In the memoir, the narrator descends into a humorous tailspin after an ex-girlfriend he hasn’t heard from in four years invites him to a dinner party. His arrival at the party is depicted in the 1-minute, 40-second video, which is shot in black and white, a satirical reference to French cinema.
David Teague, a 29-year-old filmmaker in Brooklyn who was hired to make the YouTube adaptation, said his main goal was to “make the person who saw it so intrigued, they’d want to go out and buy the book.”
For the filmmaker, who never discussed his adaptation with the author, the challenge was to condense a 120-page book into something “people would want to e-mail their friends.” The online medium is based on humor and brevity, Teague said, and just as thick books can intimidate customers in a bookstore, a video clip that runs more than three minutes can go overlooked on the increasingly crammed Internet.
“I wanted to give them just a hint,” Teague said, “and leave them wanting more.”
More customers are precisely what U.S. publishers could use these days, according to Albert Greco, a senior researcher for the Institute of Publishing Research in New York. A steady decline in U.S. book readership, coupled with fewer dollars spent per reader on books annually, has forced publishers like Farrar, Straus and Giroux to become more nimble in their advertising strategies, Greco said.
Farrar, Straus and Giroux, with revenue of $325 million last year, is the seventh-largest publishing house in the United States. Yet it’s dwarfed by the industry-leading Random House, which reported $1.2 billion in revenue last year.
“Farrar, Straus and Giroux has to be more creative,” Greco said, “because they’re out there competing with giants. They’ll get killed if they don’t stand out.”
Aside from typical press releases and advance copies, “The Mystery Guest” clip is the only marketing plan for the book. It’s too early to determine whether the preview has had any impact on sales, a publicity representative at the publisher said. A 2005 study by Veronis Suhler Stevenson, a New York investment banking group that specializes in the media industry, found the average time spent reading books by U.S. adults had dropped from 117 hours annually in 1999, to 106 hours in 2005. Publishers, Greco added, have long tried to use the Internet to attract new customers, including fan sites and author-hosted chat rooms. But with competition from online activity, films and video gaming, even those attempts at putting real books in real hands have fallen short.
“While these things have worked somewhat, they’re not working enough,” he said. “The bottom line is, it’s not good for publishers.”
Ted Weinstein, a San Francisco literary manager and agent who’d heard about “The Mystery Guest” clip when it was released, said he was pleased to finally see the industry use film and the Internet to market its goods. Books, more than other products, Weinstein said, rely on word of mouth because they don’t usually receive the huge prerelease marketing budgets that CDs, movies and even video games enjoy. “Our industry has to go out and grab people where they’re spending their time and bring them back to the books,” Weinstein said. “This is just the most compelling example of how to do it.”

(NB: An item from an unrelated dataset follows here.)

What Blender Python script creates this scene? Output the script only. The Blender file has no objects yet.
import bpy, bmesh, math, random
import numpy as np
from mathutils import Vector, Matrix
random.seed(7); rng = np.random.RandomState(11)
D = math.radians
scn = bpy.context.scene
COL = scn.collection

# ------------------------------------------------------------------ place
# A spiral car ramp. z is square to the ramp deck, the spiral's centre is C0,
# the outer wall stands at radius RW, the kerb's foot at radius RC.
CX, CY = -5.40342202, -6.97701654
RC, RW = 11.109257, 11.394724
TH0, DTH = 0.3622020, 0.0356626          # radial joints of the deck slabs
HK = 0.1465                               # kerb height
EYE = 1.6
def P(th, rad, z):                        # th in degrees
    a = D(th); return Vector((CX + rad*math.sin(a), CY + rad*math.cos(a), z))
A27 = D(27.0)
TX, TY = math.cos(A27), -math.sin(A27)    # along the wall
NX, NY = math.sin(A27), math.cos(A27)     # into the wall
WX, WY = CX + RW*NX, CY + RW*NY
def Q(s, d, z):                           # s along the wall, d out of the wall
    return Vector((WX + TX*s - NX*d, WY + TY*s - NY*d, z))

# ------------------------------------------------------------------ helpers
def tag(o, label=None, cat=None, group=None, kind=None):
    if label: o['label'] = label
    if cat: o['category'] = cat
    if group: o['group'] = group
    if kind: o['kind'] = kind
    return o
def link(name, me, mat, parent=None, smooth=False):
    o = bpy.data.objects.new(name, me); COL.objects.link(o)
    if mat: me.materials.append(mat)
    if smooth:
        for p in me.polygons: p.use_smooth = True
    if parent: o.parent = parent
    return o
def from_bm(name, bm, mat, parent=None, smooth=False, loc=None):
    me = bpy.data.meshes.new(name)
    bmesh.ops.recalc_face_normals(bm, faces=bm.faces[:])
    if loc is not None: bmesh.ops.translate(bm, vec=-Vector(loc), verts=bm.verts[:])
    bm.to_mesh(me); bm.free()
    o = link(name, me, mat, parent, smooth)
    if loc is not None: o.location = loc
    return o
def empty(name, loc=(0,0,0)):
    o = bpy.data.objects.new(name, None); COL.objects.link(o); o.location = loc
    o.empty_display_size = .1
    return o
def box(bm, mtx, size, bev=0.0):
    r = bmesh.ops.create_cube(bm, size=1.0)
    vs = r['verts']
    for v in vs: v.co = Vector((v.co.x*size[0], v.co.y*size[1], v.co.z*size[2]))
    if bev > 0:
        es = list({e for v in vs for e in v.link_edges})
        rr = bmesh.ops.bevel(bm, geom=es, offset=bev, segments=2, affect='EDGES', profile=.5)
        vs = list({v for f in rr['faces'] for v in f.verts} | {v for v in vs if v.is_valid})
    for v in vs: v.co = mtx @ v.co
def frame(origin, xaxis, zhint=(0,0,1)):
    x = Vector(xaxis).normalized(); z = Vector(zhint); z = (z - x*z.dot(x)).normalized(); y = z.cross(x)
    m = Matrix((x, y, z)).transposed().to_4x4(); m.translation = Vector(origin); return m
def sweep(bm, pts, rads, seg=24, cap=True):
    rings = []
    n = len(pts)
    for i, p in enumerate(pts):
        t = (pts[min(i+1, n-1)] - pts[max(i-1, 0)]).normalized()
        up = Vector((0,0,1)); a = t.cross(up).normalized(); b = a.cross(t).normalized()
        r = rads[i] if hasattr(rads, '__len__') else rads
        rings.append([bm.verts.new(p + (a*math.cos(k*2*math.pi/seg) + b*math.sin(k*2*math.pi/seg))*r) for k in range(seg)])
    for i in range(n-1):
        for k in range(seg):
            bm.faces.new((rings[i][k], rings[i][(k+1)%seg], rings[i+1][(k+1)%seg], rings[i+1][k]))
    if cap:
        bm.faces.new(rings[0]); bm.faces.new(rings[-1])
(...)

Early attempts at book trailers have been around for years but usually have shied away from actors and production sets, said Liz Dubelman, owner of VidLit, a Santa Monica online site that promotes books with Flash Player clips and author narration.
For the past two years, Dubelman’s site has featured three-minute clips that are patterned after author readings. Authors read a passage from their work, while clip art or animation is used to add to the visual story.

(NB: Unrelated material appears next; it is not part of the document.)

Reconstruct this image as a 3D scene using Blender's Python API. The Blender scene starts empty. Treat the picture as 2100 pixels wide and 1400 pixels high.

But now, as book trailers emulate Hollywood-style productions, Dubelman said, an invisible line has been crossed.
“I think it takes away from the reader’s imagination on how a character should look,” Dubelman said. “It should be up to the author, not me, or any producer.”

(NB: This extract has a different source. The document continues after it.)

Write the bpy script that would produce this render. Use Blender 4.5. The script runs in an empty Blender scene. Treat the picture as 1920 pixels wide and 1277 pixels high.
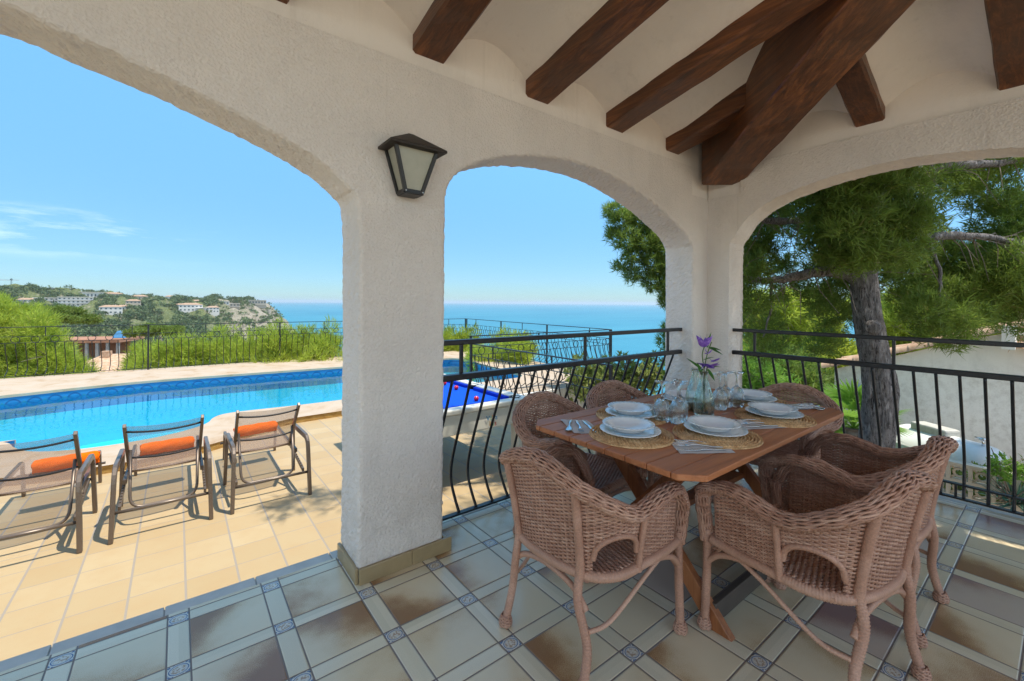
import bpy, bmesh, math, random
import numpy as np
from mathutils import Vector, Matrix
random.seed(7); RNG = np.random.default_rng(11)
sc = bpy.context.scene
COL = sc.collection
PI = math.pi

# ------------------------------------------------------------------ camera
cam_d = bpy.data.cameras.new('camera'); cam = bpy.data.objects.new('camera', cam_d); COL.objects.link(cam)
cam_d.sensor_width = 36.0; cam_d.lens = 15.213; cam_d.shift_y = -0.0369
cam_d.clip_start = 0.05; cam_d.clip_end = 60000
YAW, ROLL = 0.6582, 0.0070
_f = Vector((math.sin(YAW), math.cos(YAW), 0)); _r = Vector((math.cos(YAW), -math.sin(YAW), 0)); _u = _r.cross(_f)
_r2 = _r*math.cos(ROLL) + _u*math.sin(ROLL); _u2 = -_r*math.sin(ROLL) + _u*math.cos(ROLL)
mw = Matrix((( _r2.x, _u2.x, -_f.x, 0.337), (_r2.y, _u2.y, -_f.y, -2.320), (_r2.z, _u2.z, -_f.z, 1.3553), (0, 0, 0, 1)))
cam.matrix_world = mw
sc.camera = cam
FW = np.array(_f); RT = np.array(_r); EYE = np.array([0.337, -2.32, 1.3553])

# ------------------------------------------------------------------ sky, sun, exposure
SUN_EL = math.radians(72.5)
sun_h = Vector((0.70, -0.714, 0)).normalized()
sdir = Vector((sun_h.x*math.cos(SUN_EL), sun_h.y*math.cos(SUN_EL), math.sin(SUN_EL)))
w = bpy.data.worlds.new('World'); sc.world = w; w.use_nodes = True
nt = w.node_tree; nt.nodes.clear()
out = nt.nodes.new('ShaderNodeOutputWorld'); bg = nt.nodes.new('ShaderNodeBackground')
sky = nt.nodes.new('ShaderNodeTexSky'); sky.sky_type = 'NISHITA'; sky.sun_disc = False
sky.sun_elevation = SUN_EL; sky.sun_rotation = math.atan2(sun_h.x, sun_h.y)
sky.air_density = 1.0; sky.dust_density = 0.15; sky.ozone_density = 2.0; sky.altitude = 60
# thin wisps of cirrus low over the headland, laid out by direction
tc = nt.nodes.new('ShaderNodeTexCoord'); mp = nt.nodes.new('ShaderNodeMapping')
mp.inputs['Scale'].default_value = (2.2, 2.2, 13.0); nz = nt.nodes.new('ShaderNodeTexNoise')
nz.inputs['Scale'].default_value = 1.7; nz.inputs['Detail'].default_value = 7; nz.inputs['Roughness'].default_value = 0.62
nt.links.new(tc.outputs['Generated'], mp.inputs['Vector']); nt.links.new(mp.outputs[0], nz.inputs['Vector'])
cr = nt.nodes.new('ShaderNodeValToRGB'); cr.color_ramp.elements[0].position = 0.50; cr.color_ramp.elements[1].position = 0.74
nt.links.new(nz.outputs['Fac'], cr.inputs[0])
sep = nt.nodes.new('ShaderNodeSeparateXYZ'); nt.links.new(tc.outputs['Generated'], sep.inputs[0])
def _band(lo, hi, soft, sock):
    a = nt.nodes.new('ShaderNodeMapRange'); a.interpolation_type = 'SMOOTHSTEP'
    a.inputs[1].default_value = lo; a.inputs[2].default_value = lo+soft
    b = nt.nodes.new('ShaderNodeMapRange'); b.interpolation_type = 'SMOOTHSTEP'
    b.inputs[1].default_value = hi-soft; b.inputs[2].default_value = hi; b.inputs[3].default_value = 1; b.inputs[4].default_value = 0
    nt.links.new(sock, a.inputs[0]); nt.links.new(sock, b.inputs[0])
    m = nt.nodes.new('ShaderNodeMath'); m.operation = 'MULTIPLY'; nt.links.new(a.outputs[0], m.inputs[0]); nt.links.new(b.outputs[0], m.inputs[1]); return m.outputs[0]
bz = _band(0.055, 0.165, 0.045, sep.outputs['Z'])
bx = _band(-0.6, 0.10, 0.18, sep.outputs['X'])
m1 = nt.nodes.new('ShaderNodeMath'); m1.operation = 'MULTIPLY'; nt.links.new(bz, m1.inputs[0]); nt.links.new(bx, m1.inputs[1])
m2 = nt.nodes.new('ShaderNodeMath'); m2.operation = 'MULTIPLY'; nt.links.new(m1.outputs[0], m2.inputs[0]); nt.links.new(cr.outputs[0], m2.inputs[1])
m3 = nt.nodes.new('ShaderNodeMath'); m3.operation = 'MULTIPLY'; m3.inputs[1].default_value = 0.42; nt.links.new(m2.outputs[0], m3.inputs[0])
hs = nt.nodes.new('ShaderNodeHueSaturation'); hs.inputs['Saturation'].default_value = 1.05
nt.links.new(sky.outputs[0], hs.inputs['Color'])
# away from the sun the sky close to the horizon is less glaring than the model's
def _mr(sock, a, b, c, d):
    k = nt.nodes.new('ShaderNodeMapRange'); k.interpolation_type = 'SMOOTHSTEP'; nt.links.new(sock, k.inputs[0])
    for i, x in enumerate((a, b, c, d)): k.inputs[i+1].default_value = x
    return k.outputs[0]
def _mul(a, b):
    k = nt.nodes.new('ShaderNodeMath'); k.operation = 'MULTIPLY'; nt.links.new(a, k.inputs[0]); nt.links.new(b, k.inputs[1]); return k.outputs[0]
lowz = _mr(sep.outputs['Z'], 0.0, 0.55, 1.0, 0.0)
dt = nt.nodes.new('ShaderNodeVectorMath'); dt.operation = 'DOT_PRODUCT'; dt.inputs[1].default_value = (0.55, 0.83, 0); nt.links.new(tc.outputs['Generated'], dt.inputs[0])
anti = _mr(dt.outputs['Value'], -0.25, 0.25, 0.0, 1.0)
tnt = nt.nodes.new('ShaderNodeMixRGB'); tnt.inputs[1].default_value = (1.22, 1.04, 0.84, 1); tnt.inputs[2].default_value = (0.53, 0.77, 0.715, 1); nt.links.new(anti, tnt.inputs[0])
dim = nt.nodes.new('ShaderNodeMixRGB'); dim.inputs[2].default_value = (0.175, 0.265, 0.365, 1); nt.links.new(tnt.outputs[0], dim.inputs[1])
nt.links.new(_mul(lowz, anti), dim.inputs[0])
dm = nt.nodes.new('ShaderNodeMixRGB'); dm.blend_type = 'MULTIPLY'; dm.inputs[0].default_value = 1; nt.links.new(hs.outputs[0], dm.inputs[1]); nt.links.new(dim.outputs[0], dm.inputs[2])
mixc = nt.nodes.new('ShaderNodeMixRGB'); mixc.inputs[2].default_value = (4.6, 4.7, 4.9, 1)
nt.links.new(m3.outputs[0], mixc.inputs[0]); nt.links.new(dm.outputs[0], mixc.inputs[1])
nt.links.new(mixc.outputs[0], bg.inputs[0]); bg.inputs[1].default_value = 0.14
nt.links.new(bg.outputs[0], out.inputs[0])
sun_d = bpy.data.lights.new('sun', 'SUN'); sun_d.energy = 2.0; sun_d.angle = math.radians(0.55); sun_d.color = (1.0, 0.93, 0.80)
sun = bpy.data.objects.new('sun', sun_d); COL.objects.link(sun); sun.location = (3, -3, 20)
sun.rotation_euler = (-sdir).to_track_quat('-Z', 'Y').to_euler()
vs = sc.view_settings; vs.view_transform = 'Standard'; vs.look = 'None'; vs.gamma = 1.0; vs.use_curve_mapping = False
vs.exposure = 1.62
sc.cycles.max_bounces = 14; sc.cycles.diffuse_bounces = 5; sc.cycles.transmission_bounces = 14; sc.cycles.glossy_bounces = 5; sc.cycles.transparent_max_bounces = 12
sc.cycles.caustics_reflective = False; sc.cycles.caustics_refractive = False
sc.cycles.use_denoising = True; sc.cycles.denoiser = 'OPENIMAGEDENOISE'; sc.cycles.denoising_prefilter = 'NONE'; sc.cycles.denoising_input_passes = 'RGB_ALBEDO_NORMAL'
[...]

Even so, Dubelman said, she is pleased with the mission of the trailers. “Anything that promotes reading is good,” she said. “It’s good to see publishers aren’t just waiting for people to walk into bookstores and discover a book.”
Earlier this summer, the Book Standard, an online industry magazine, created the Book Video Awards contest. The online magazine sent manuscripts to film students who returned storyboards and scripts. It selected three winners, who each landed a $3,500 shooting budget.
The winning trailers, said Kelly Roman, marketing director for the Book Standard, translated into book sales. Roman credited the trailer for one book, “The Thieves of Heaven,” a thriller based in the Vatican, with generating interest in the title, bringing 200,000 hits to the author’s personal Web site and garnering interest from Hollywood executives who wanted to secure the movie rights.
“One of the big things for any author is to pitch it to Hollywood,” Roman said, “and I think these trailers give the execs a clear idea of what kind of potential the book has.”
Michael Norris, a senior analyst at Simba Information, a publishing industry research firm, said that although no data exist to track marketing dollars spent annually on books, the need to keep up with online activity and stand out has pushed publishers to expand their budgets and resort to uncommon methods.
“It reeks of gimmickry for sure,” Norris said of “The Mystery Guest” clip, “but if that gimmickry translates to increased book sales, hey, my hat’s off to (the publisher) trying something new.”